■ Instructions for the task: Using the material below, print a verbatim copy of every line from the one containing "Recreate this scene" through the one containing "R = math.radians", inclusive, and omit the pictures.

■ Task data:
┌────────

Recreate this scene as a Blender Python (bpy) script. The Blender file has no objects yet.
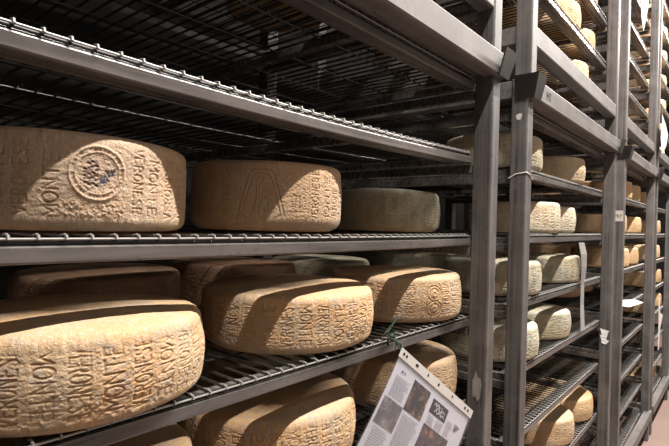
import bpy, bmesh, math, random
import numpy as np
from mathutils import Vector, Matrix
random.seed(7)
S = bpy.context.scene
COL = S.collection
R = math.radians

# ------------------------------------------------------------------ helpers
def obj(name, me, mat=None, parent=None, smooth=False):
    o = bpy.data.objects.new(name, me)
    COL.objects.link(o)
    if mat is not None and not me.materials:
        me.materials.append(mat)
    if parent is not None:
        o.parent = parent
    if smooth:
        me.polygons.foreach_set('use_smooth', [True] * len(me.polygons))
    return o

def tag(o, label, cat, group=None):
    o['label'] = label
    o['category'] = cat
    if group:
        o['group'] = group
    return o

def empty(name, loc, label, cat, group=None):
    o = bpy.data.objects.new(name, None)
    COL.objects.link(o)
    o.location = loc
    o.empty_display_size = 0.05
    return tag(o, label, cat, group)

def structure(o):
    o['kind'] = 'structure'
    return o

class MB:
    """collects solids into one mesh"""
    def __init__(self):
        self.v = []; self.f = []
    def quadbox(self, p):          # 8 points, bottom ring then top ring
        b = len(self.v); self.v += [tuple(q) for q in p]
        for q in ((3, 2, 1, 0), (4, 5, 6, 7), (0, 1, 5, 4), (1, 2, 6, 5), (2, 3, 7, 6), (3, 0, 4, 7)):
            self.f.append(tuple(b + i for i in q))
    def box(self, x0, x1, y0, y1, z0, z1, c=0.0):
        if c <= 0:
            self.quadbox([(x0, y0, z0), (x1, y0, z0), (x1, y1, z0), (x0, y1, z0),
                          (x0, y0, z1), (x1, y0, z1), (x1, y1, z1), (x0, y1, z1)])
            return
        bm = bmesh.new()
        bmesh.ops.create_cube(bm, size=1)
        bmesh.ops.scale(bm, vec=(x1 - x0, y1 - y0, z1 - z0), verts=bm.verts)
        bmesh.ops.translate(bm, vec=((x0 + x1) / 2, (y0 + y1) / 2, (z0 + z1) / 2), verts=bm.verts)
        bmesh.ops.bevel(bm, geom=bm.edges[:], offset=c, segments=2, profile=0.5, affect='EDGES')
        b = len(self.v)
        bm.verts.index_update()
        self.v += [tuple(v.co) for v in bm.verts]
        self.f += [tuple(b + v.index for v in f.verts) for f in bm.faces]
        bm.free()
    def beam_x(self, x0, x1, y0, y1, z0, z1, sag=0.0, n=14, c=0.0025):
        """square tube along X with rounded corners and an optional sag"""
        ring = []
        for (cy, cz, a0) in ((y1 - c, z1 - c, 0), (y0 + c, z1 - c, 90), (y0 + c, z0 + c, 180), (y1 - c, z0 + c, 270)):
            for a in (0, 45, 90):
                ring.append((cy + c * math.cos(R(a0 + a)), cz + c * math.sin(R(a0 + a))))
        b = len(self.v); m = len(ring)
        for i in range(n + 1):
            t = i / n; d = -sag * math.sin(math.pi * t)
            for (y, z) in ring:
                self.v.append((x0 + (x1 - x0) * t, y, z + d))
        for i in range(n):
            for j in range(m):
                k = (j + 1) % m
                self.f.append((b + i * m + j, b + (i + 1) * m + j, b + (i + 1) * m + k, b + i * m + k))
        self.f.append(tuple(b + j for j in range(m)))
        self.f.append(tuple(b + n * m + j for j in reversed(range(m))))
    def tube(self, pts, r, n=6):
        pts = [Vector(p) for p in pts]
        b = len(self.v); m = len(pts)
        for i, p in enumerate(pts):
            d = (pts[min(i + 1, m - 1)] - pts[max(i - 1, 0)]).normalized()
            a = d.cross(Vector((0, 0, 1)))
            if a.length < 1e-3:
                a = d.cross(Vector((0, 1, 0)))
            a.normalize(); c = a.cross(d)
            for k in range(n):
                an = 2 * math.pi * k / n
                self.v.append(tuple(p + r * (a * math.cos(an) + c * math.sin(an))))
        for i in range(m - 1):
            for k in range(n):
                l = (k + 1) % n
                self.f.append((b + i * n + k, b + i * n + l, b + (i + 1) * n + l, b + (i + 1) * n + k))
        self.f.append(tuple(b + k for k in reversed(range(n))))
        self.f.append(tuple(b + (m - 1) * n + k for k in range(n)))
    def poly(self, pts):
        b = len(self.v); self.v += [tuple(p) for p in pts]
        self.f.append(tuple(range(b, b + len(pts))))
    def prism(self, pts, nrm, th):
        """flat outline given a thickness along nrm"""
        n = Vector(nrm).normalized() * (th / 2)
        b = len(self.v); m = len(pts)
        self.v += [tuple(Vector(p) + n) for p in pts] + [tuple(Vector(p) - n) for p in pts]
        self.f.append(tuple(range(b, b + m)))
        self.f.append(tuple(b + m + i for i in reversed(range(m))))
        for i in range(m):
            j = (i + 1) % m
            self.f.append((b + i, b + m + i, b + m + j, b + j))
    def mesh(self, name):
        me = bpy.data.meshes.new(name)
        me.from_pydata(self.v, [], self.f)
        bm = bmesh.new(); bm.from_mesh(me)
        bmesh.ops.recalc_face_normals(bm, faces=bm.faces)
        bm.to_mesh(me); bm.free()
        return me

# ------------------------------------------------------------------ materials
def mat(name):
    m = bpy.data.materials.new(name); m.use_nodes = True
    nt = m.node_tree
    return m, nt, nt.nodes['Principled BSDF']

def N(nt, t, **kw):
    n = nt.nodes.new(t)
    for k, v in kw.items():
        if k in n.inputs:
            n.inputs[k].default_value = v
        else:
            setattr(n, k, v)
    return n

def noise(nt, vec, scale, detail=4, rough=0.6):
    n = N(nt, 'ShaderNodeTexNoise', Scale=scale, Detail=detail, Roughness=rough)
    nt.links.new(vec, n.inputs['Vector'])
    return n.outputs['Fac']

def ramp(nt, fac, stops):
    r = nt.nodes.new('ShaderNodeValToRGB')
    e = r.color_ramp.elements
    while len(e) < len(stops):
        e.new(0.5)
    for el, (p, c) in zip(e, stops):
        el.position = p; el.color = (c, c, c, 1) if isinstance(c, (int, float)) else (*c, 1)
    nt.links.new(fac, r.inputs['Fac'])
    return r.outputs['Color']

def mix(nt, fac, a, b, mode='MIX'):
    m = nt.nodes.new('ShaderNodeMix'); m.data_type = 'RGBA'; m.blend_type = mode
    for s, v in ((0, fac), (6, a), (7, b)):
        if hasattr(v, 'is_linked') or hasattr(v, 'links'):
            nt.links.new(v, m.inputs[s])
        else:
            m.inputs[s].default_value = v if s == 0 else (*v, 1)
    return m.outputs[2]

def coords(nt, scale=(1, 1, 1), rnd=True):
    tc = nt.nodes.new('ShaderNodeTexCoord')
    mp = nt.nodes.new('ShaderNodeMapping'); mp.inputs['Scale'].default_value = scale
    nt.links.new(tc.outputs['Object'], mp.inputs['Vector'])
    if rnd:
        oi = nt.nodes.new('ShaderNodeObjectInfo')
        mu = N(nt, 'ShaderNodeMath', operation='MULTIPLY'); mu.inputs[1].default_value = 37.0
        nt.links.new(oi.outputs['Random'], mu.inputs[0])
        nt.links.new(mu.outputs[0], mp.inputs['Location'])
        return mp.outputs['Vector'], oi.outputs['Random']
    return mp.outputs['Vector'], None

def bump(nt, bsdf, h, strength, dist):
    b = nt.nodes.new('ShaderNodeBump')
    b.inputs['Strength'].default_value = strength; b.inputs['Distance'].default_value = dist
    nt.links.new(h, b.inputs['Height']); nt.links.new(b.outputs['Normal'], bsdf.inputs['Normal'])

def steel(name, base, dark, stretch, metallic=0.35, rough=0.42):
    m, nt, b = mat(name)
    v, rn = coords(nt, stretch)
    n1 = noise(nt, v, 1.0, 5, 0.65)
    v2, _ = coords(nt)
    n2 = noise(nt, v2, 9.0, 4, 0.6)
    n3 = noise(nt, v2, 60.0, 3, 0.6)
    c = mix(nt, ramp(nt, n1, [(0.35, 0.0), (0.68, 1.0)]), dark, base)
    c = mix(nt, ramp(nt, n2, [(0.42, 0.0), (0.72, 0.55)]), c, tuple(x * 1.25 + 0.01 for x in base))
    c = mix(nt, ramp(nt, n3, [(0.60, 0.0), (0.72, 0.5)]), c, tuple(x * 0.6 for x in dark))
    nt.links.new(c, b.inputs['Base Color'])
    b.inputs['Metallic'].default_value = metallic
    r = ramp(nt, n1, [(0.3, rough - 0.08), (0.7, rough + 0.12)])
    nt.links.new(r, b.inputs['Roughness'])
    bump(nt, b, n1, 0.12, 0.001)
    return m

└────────
┌────────

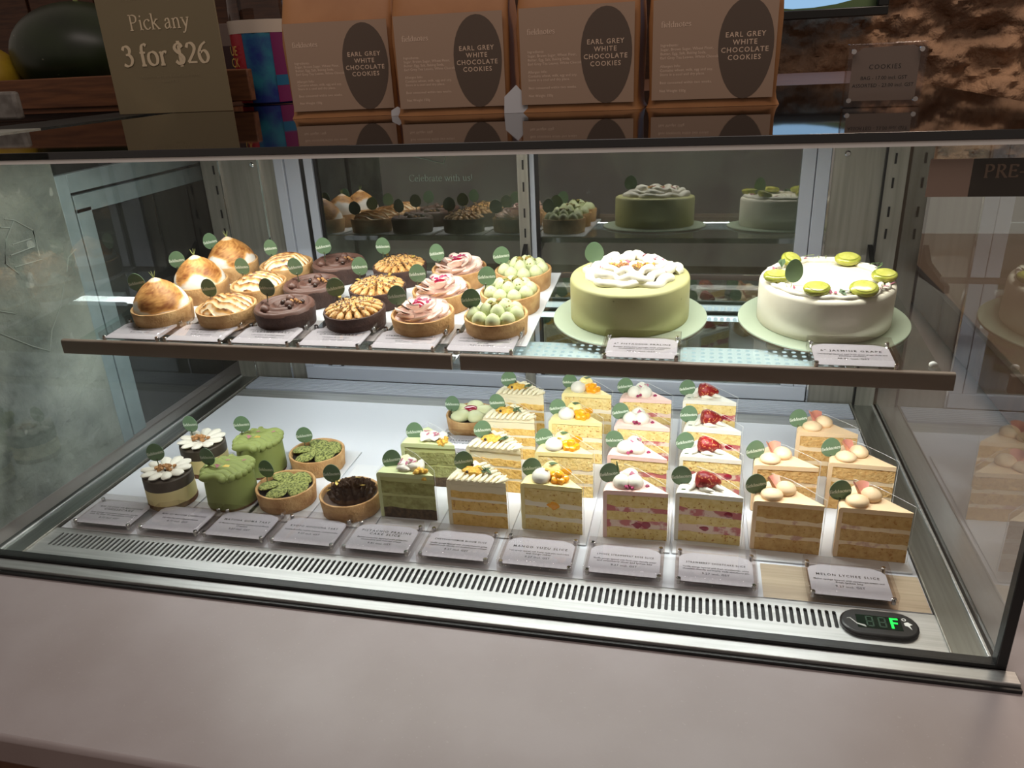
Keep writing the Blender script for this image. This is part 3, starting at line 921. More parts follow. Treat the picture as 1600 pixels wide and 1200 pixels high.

└────────

■ Finished task:
Recreate this scene as a Blender Python (bpy) script. The Blender file has no objects yet.
import bpy, bmesh, math, random
import numpy as np
from mathutils import Vector, Matrix
random.seed(7)
S = bpy.context.scene
COL = S.collection
R = math.radians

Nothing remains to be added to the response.